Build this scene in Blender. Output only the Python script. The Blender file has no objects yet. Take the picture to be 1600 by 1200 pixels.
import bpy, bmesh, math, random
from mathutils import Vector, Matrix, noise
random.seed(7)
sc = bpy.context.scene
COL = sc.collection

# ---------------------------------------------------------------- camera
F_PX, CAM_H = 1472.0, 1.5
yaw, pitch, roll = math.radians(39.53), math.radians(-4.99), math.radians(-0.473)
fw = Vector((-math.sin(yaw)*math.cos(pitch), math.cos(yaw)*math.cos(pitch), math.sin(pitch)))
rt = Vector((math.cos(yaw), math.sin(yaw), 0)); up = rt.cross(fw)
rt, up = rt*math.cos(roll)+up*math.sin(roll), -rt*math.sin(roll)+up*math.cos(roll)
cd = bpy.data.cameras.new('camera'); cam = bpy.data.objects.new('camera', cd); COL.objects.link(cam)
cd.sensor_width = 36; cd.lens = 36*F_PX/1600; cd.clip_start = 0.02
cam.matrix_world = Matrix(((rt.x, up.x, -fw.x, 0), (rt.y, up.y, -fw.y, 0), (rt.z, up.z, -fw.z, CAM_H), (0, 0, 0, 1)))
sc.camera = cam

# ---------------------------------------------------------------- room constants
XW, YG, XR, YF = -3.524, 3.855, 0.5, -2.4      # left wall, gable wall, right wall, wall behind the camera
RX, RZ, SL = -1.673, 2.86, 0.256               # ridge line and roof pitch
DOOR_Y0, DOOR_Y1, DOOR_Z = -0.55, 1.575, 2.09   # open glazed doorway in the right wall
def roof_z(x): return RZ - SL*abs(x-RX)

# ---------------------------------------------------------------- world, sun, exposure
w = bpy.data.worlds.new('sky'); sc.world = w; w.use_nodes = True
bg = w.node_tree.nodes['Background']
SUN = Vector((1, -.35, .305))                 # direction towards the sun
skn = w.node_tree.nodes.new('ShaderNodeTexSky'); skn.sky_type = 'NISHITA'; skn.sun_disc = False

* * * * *

Exercise:
Only the lines from the beginning of the material to the line containing "def roof_z(x): return RZ - SL*abs(x-RX)" should be echoed, verbatim and in full.

Exercise solution:
Build this scene in Blender. Output only the Python script. The Blender file has no objects yet. Take the picture to be 1600 by 1200 pixels.
import bpy, bmesh, math, random
from mathutils import Vector, Matrix, noise
random.seed(7)
sc = bpy.context.scene
COL = sc.collection

# ---------------------------------------------------------------- camera
F_PX, CAM_H = 1472.0, 1.5
yaw, pitch, roll = math.radians(39.53), math.radians(-4.99), math.radians(-0.473)
fw = Vector((-math.sin(yaw)*math.cos(pitch), math.cos(yaw)*math.cos(pitch), math.sin(pitch)))
rt = Vector((math.cos(yaw), math.sin(yaw), 0)); up = rt.cross(fw)
rt, up = rt*math.cos(roll)+up*math.sin(roll), -rt*math.sin(roll)+up*math.cos(roll)
cd = bpy.data.cameras.new('camera'); cam = bpy.data.objects.new('camera', cd); COL.objects.link(cam)
cd.sensor_width = 36; cd.lens = 36*F_PX/1600; cd.clip_start = 0.02
cam.matrix_world = Matrix(((rt.x, up.x, -fw.x, 0), (rt.y, up.y, -fw.y, 0), (rt.z, up.z, -fw.z, CAM_H), (0, 0, 0, 1)))
sc.camera = cam

# ---------------------------------------------------------------- room constants
XW, YG, XR, YF = -3.524, 3.855, 0.5, -2.4      # left wall, gable wall, right wall, wall behind the camera
RX, RZ, SL = -1.673, 2.86, 0.256               # ridge line and roof pitch
DOOR_Y0, DOOR_Y1, DOOR_Z = -0.55, 1.575, 2.09   # open glazed doorway in the right wall
def roof_z(x): return RZ - SL*abs(x-RX)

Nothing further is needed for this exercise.